Grupos de base como os Evangélicos por Harris estão em campanha ativa pela candidata democrata, publicando propaganda nas redes sociais e organizando grandes eventos online pelo Zoom. Apesar das diferenças políticas com a vice-presidente americana, eles argumentam que ela é a melhor escolha nesta eleição.
O reverendo Dwight McKissic, um pastor batista do Texas que participou do encontro por Zoom, disse que não vê “superioridade moral de um partido sobre o outro”, citando a resistência de Trump em prometer uma proibição nacional do aborto, e afirmou que a democrata tem um caráter mais defensável. E embora o pastor presbiteriano Lee Scott, também parte do Evangélicos por Harris, critique a postura pró-aborto da candidata, elogia sua “plataforma pró-família”, com políticas educacionais e promessas de expandir isenções fiscais para pais de crianças pequenas.

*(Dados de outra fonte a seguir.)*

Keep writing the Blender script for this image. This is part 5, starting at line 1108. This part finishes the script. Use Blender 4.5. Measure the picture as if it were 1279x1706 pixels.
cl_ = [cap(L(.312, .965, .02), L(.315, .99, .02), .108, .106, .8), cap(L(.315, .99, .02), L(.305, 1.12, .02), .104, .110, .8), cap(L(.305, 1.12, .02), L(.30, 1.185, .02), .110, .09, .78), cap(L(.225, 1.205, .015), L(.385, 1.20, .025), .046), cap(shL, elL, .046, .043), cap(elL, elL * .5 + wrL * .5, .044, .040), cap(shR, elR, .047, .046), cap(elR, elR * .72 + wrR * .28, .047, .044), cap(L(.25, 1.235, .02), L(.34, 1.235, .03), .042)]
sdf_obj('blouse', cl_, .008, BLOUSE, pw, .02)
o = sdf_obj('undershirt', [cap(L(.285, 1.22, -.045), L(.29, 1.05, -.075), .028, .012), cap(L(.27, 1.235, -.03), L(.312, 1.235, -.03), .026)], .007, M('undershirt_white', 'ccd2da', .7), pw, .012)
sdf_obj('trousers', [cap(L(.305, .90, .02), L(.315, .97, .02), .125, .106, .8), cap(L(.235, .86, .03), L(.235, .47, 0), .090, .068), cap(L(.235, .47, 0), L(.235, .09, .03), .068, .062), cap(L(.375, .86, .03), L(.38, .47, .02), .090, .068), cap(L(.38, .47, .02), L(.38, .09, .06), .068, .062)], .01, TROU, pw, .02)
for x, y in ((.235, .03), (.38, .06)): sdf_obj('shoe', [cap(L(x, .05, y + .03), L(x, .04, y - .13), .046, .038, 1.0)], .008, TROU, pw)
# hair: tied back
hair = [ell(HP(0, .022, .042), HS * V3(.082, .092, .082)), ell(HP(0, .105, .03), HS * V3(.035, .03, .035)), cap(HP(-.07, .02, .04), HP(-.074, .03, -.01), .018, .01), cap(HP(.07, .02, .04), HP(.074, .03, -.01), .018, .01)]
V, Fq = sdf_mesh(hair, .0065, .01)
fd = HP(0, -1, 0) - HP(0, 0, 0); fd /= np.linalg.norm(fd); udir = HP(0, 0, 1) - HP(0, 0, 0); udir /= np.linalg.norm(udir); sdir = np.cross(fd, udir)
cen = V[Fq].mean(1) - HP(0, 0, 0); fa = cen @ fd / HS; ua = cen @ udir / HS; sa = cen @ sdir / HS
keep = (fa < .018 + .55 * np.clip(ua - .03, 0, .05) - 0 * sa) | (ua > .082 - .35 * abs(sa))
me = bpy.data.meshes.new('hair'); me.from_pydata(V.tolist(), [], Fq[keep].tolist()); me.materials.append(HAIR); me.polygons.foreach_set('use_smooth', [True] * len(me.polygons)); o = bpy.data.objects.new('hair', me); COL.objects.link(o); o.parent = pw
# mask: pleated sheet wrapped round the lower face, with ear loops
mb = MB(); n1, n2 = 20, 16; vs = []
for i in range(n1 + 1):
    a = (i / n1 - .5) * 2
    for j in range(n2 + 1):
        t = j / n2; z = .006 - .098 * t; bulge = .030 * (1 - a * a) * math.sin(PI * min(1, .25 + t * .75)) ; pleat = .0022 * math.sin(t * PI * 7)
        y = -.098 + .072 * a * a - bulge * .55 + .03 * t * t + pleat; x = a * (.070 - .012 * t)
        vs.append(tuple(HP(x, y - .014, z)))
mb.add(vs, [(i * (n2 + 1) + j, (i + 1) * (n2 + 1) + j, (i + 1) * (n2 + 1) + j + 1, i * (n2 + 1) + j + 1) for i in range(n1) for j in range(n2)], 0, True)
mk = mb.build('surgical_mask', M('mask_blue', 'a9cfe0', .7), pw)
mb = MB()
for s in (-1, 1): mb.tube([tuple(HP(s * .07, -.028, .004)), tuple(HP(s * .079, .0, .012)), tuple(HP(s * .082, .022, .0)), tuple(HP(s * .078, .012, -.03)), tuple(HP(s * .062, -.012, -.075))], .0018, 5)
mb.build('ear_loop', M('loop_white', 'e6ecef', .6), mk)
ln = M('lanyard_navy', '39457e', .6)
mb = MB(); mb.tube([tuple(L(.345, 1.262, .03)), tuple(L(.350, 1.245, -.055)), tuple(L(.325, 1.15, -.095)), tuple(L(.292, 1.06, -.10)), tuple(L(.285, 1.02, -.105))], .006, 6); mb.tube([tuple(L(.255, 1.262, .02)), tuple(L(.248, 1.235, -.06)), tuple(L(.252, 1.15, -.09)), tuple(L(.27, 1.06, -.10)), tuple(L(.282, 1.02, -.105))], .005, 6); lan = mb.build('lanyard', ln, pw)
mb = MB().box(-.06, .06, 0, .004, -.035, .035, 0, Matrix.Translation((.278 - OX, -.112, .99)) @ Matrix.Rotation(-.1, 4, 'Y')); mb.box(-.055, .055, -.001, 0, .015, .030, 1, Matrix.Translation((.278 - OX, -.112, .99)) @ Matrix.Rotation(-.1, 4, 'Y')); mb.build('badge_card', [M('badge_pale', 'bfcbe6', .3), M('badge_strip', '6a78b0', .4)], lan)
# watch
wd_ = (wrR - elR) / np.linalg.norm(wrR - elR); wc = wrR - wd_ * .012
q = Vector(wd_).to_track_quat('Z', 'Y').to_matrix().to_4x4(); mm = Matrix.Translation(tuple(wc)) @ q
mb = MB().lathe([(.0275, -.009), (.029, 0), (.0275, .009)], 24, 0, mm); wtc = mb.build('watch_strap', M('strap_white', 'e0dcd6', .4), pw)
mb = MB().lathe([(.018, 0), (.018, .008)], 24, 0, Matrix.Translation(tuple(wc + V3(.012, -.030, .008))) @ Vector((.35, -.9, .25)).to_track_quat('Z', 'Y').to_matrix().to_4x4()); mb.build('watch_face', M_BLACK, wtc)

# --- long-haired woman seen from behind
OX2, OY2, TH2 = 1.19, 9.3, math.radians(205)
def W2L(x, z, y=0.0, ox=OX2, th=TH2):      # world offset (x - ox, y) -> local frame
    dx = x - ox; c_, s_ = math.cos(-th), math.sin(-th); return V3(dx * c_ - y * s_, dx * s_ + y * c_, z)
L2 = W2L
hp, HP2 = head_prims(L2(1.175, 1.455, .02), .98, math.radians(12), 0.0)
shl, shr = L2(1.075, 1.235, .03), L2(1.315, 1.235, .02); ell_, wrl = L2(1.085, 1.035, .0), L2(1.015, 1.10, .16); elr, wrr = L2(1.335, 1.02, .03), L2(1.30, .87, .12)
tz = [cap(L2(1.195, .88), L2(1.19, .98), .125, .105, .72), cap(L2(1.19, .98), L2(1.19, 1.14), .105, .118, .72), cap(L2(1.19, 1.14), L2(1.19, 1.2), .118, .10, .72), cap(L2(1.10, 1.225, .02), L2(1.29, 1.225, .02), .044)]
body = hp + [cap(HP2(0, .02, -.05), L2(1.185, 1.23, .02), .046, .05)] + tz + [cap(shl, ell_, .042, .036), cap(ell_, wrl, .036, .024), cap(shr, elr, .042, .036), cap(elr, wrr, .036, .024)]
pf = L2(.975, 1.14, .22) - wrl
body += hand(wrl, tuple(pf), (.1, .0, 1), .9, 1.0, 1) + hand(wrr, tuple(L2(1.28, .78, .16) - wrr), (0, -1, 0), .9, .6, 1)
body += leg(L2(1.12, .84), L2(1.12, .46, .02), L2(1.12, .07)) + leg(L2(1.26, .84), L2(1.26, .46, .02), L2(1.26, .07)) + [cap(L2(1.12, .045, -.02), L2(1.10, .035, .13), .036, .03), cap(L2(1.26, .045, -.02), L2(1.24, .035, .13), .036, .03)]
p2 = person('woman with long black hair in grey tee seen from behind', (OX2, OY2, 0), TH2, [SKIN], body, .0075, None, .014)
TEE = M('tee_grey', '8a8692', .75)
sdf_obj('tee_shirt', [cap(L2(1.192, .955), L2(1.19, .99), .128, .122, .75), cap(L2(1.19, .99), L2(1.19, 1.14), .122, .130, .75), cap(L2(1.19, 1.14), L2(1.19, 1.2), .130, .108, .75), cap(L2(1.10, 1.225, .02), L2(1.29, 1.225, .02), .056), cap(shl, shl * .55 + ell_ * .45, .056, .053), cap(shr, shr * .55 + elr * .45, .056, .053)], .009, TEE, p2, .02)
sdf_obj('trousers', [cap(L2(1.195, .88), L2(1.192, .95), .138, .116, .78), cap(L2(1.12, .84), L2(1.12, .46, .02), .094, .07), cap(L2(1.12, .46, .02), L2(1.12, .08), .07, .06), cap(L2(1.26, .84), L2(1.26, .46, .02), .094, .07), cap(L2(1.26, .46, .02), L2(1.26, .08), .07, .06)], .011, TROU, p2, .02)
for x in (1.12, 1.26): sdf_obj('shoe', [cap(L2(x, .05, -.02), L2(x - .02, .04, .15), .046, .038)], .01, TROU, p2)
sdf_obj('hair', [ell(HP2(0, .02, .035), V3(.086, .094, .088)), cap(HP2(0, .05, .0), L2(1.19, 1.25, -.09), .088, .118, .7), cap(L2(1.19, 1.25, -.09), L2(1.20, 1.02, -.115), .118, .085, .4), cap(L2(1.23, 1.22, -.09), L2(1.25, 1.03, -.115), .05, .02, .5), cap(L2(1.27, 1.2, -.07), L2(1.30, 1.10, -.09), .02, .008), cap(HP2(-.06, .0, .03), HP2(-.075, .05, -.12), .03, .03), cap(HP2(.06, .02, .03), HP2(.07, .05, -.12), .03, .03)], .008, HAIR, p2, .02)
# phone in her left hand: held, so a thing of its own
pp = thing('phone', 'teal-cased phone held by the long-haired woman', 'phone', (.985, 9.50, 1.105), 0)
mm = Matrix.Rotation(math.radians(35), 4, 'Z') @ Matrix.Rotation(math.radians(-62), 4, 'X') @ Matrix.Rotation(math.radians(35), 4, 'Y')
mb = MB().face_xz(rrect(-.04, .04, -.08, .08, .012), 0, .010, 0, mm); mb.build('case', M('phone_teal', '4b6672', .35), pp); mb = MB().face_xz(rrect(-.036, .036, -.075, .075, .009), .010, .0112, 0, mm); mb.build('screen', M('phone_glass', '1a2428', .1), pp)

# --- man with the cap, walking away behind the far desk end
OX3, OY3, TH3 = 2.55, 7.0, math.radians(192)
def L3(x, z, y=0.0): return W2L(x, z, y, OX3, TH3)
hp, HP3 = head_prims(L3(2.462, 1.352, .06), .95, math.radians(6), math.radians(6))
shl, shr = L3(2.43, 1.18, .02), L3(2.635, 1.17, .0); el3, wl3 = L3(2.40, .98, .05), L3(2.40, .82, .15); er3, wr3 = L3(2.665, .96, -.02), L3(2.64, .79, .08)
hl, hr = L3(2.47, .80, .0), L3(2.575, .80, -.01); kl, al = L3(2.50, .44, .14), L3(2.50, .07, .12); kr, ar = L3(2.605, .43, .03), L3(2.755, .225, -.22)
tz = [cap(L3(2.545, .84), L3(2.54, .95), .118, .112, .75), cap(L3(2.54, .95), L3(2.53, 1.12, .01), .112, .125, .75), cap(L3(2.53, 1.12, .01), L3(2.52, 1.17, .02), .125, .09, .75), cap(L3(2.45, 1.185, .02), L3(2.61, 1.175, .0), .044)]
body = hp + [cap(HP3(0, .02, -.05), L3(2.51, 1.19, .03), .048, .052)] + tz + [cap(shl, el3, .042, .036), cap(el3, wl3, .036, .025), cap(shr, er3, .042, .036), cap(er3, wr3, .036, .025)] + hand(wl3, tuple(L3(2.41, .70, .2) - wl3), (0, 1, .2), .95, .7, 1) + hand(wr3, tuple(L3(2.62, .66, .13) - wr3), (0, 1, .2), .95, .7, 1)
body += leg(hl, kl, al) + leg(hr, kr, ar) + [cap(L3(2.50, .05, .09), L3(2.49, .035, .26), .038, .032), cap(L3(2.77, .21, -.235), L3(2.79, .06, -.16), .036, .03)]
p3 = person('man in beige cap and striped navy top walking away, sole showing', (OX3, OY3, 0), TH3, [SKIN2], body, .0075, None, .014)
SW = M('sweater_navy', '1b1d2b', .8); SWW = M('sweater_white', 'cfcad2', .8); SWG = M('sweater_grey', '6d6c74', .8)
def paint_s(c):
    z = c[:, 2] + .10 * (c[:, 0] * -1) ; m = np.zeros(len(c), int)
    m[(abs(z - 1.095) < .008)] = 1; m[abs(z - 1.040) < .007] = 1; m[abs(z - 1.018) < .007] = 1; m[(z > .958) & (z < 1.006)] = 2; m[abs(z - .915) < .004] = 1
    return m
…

Com financiamento modesto em 2020, o grupo, anteriormente conhecido como Evangélicos por Biden, se concentra em tentar converter ao Partido Democrata eleitores evangélicos em estados indecisos. Nesta eleição, o pastor Jim Ball, presidente da organização, disse que a operação será expandida e contará com US$ 1 milhão em propagandas direcionadas. Embora o voto da maioria dos evangélicos brancos deva ir para Trump, nem todos eles estão decididos: de acordo com uma pesquisa recente do Pew Research Center, eles estão agora entre os grupos menos populares do país e muitos passaram a se identificar como “ex-vangélicos”. E, nesta disputa acirrada, cada voto conta.